Election
2020 winners: pizza delivery, headache hats, and conservative social
network Parler. The two-year-old platform has experienced a surge in popularity this month as other social media companies cracked down on election misinformation.
Last week,
it topped the download charts on Apple and Android devices, and its user
base more than doubled to 10 million. Founder and CEO John Matze, who
is just 27-years-old, told Fox News "people are tired" of Silicon Valley
censorship.
A quick history
Parler was
launched in 2018 as the self-declared "premier free speech platform."
Its interface is similar to Twitter's, but with some key differences:
- Parler collects little user data and shirks recommendation algorithms (posts are displayed in reverse-chronological order).
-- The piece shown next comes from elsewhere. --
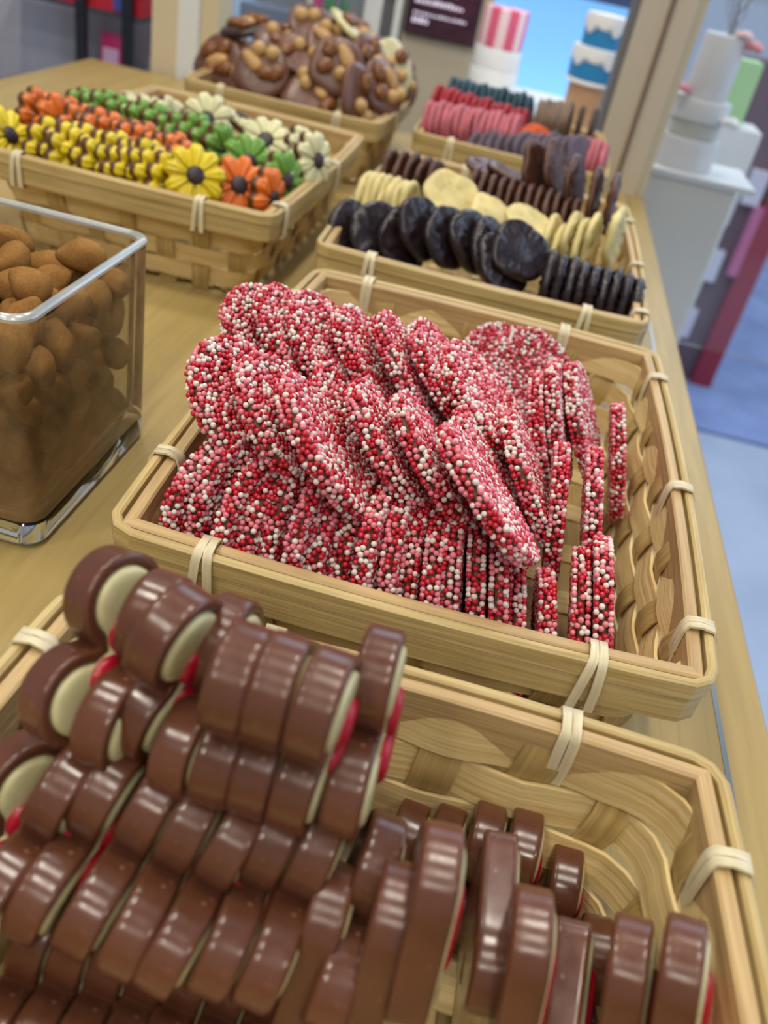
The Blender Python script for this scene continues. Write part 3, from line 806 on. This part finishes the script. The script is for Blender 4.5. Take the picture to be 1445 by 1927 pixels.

- Users filter content they don't want to see, and volunteer "community jurors" enforce infrequent policy violations.
Parler was
envisioned as a libertarian platform for conservatives who felt censored
by social media platforms, and it gained high-profile users including
Fox Business anchor Maria Bartiromo, talk show host Dan Bongino, and
Senators Ted Cruz and Rand Paul. Rebekah Mercer, daughter of hedge fund billionaire Robert Mercer, is one of the company's early financial backers.
No labeling here
On Thursday, the Anti-Defamation League said that while Parler is not an extremist platform, it's home to a growing extremist base that spreads conspiracy theories (like QAnon) and other false, racist, and antisemitic content.
And now, election misinformation. Facebook and Twitter have taken unprecedented steps to limit the spread of misinformation and label misleading posts with context. But
less content moderation on Parler = more room for inaccurate or
misleading election stories to move there, including unsubstantiated
allegations of widespread voter fraud.
Big picture: Compared
to Twitter's 187 million daily users and Facebook’s 1.8 billion across
its platforms, Parler is still a small fish. And to turn its
post-election "moment" into longer-term success, it'll need to poach big
personalities from the preeminent social platforms—that'll be tough
without an algorithmic feed showcasing top creators.